Linda: terima kasih. semoga terkabulkan, aamiin...
mbak endah, agak bingung. tadi di awal cerita kalau ketemu sama si bima waktu cari laron. kok lama-lama jadi bayu yak? apa akunya yang kurang teliti baca?
Miss Rochma, justru Miss Rochma yang teliti. Saya yg tdk teliti wkt mengubah nama dari Bima jadi Bayu. Sekarang semua udh saya ganti namanya jadi Bayu.
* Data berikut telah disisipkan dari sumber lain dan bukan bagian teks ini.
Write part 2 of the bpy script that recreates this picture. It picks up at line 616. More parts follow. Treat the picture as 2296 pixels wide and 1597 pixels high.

Terima kasih banyak. Salam :-)
Saya merasa spt sosok mba mimi disini, 2 th lalu saya lumayan "usil" thd adik saya yg hingga di usianya yg 36 th jg blm menikah, saya selalu merasa kurang apa sih adik saya itu, lulusan cumlaude dr UGM, kariernya jg lancar, tp jodohnya teramat seret, sbg kakak tertua saya yg selalu kebagian "job" dr ibuk utk ngingetin adik saya itu ttg umurnya dan akhirnya berhasil, dia berjodoh dgn org yg sama sekali tdk kami bayangkan, org "biasa" yg bahkan kuliah pun tdk, tp namanya jodoh siapa yg bisa memungkirinya, dan mungkin saja Atika nanti akan berjodoh dgn org yg "biasa2" aja kali ya hehehe
Memang, mb Edi, umumnya mbakyu apa ibu apa nenek apa tante yg udh nikah, suka usil kalau ada kerabat yg belum nikah. Pada lupa kalau si lajang menjalani hidup bahagia dan benar2 tdk ingin bersuami (dan beranak) krn berbagai alasan. Semoga adiknya skrg lebih bahagia, ya.